Por eso, tanto en la Fundación Estilos como en sus grupos de estudio que transcurrían en su generoso consultorio, la palabra estaba siempre acompañada de pinturas imponentes y objetos bellos que encerraban historias maravillosas de su vida. Y en ocasiones también matizaba su enseñanza organizando conciertos en su casa, con arias de ópera y espléndidos platos delicadamente preparados. Para transmitir en acto que los conceptos a trabajar podían ser desplegados de los modos más sorpresivos e inimaginables.
¿Qué decir de su enseñanza? Cada año elegíamos un tema y seguíamos su recorrido, pero nadie conocía la hoja de ruta. Porque la travesía era también un misterio para él, que terminaba encontrándose en su inesperado destino. Seguirlo era entregarse a la escucha y permitirse volar para arribar a una comprensión siempre provisoria, en donde como él decía, la simpleza era punto de llegada y no de partida.
Sabíamos que la noche previa a cada presentación suponía para Ariel una batalla interior. Permanecía hasta altas horas de la madrugada dialogando con su ponencia, entusiasmado, curioso, apasionado. Nos hacía saber luego de su desvelo, desentrañando el modo de transmisión. Pero distinguía siempre la sorpresa del asombro: la sorpresa suponía siempre un cierto saber sobre lo que podría llegar a suceder, aunque no se supiera exactamente qué. El asombro, en cambio, nos remite a la infancia, a esos años inciertos en que los niños se encuentran por vez primera con los verdaderos misterios. Ese enigma asombra porque se sustrae a la serie de lo esperado.
Sus clases eran entonces un regalo, pero no en el modo esperado de un presente que llega el día anhelado del cumpleaños. No esos regalos de los que se desconoce la forma, pero se sabe que vendrán y esperamos recibirlos. Los obsequios de Alejandro Ariel encerraban siempre aquel milagro de infancia, ese punto en que volvíamos a ser niños y podíamos permitirnos escuchar sin pensar, sin imaginar el futuro, entregados a la avidez de lo nuevo.
Era esa la clave que hacía de sus clases verdaderas piezas singulares de transmisión. Ser partícipes de su propio asombro nos transportaba a miradas y lecturas genuinamente novedosas. Esa pasión que sabía transmitir le daba también la licencia para ser, como públicamente se sabía, incorregiblemente impuntual. Pero ese destiempo resultaba ser también un efecto de estilo. Aparecía y desaparecía artísticamente, y con ello cautivaba transportándonos a un sitio donde el tiempo trascurría de otro modo.

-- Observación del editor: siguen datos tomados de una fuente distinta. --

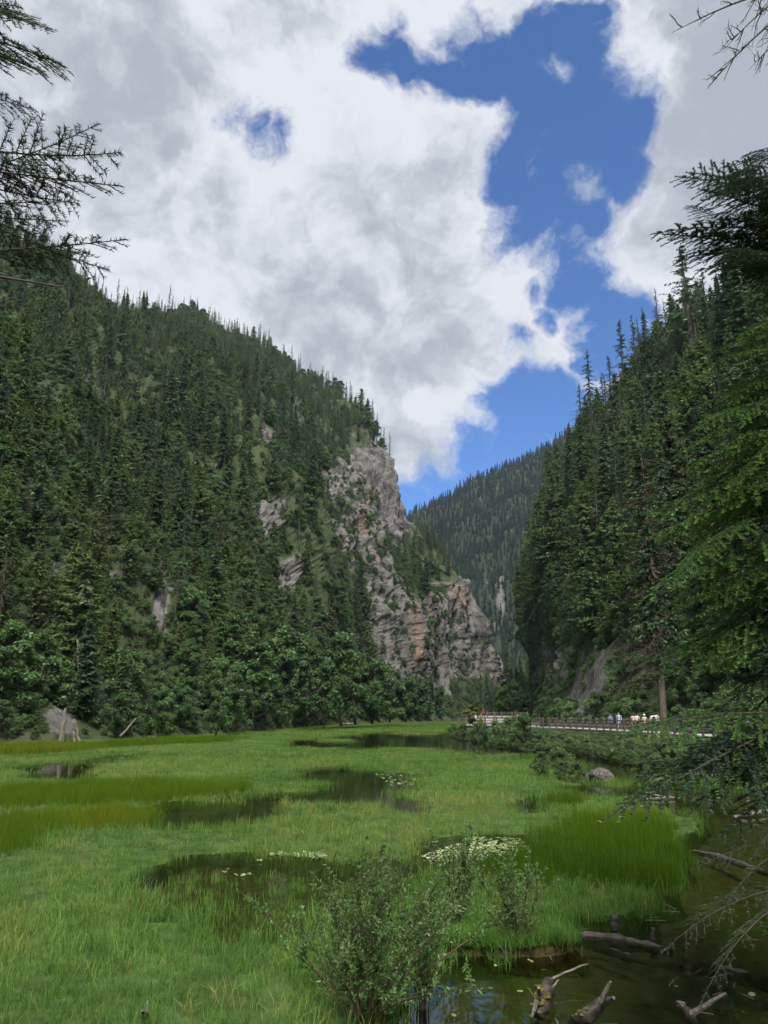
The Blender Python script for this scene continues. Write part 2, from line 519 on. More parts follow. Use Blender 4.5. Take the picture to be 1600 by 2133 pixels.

Este tiempo era para él, el tiempo de lo imposible. Pero no de lo imposible en tanto prohibido, lo cual nos llevaría por el camino de la transgresión, sino lo imposible como abismo. Lo imposible que, bordeado en su superficie incierta resulta ser la llave del acto creador. Ese momento de inmortalidad, en donde por un instante se puede existir sin miedo al superyó ni al desamparo.
Ese es el Alejandro Ariel que evocamos hoy: el de un encuentro que es silencio, un punto inmóvil que, como en la danza, hace posible el movimiento.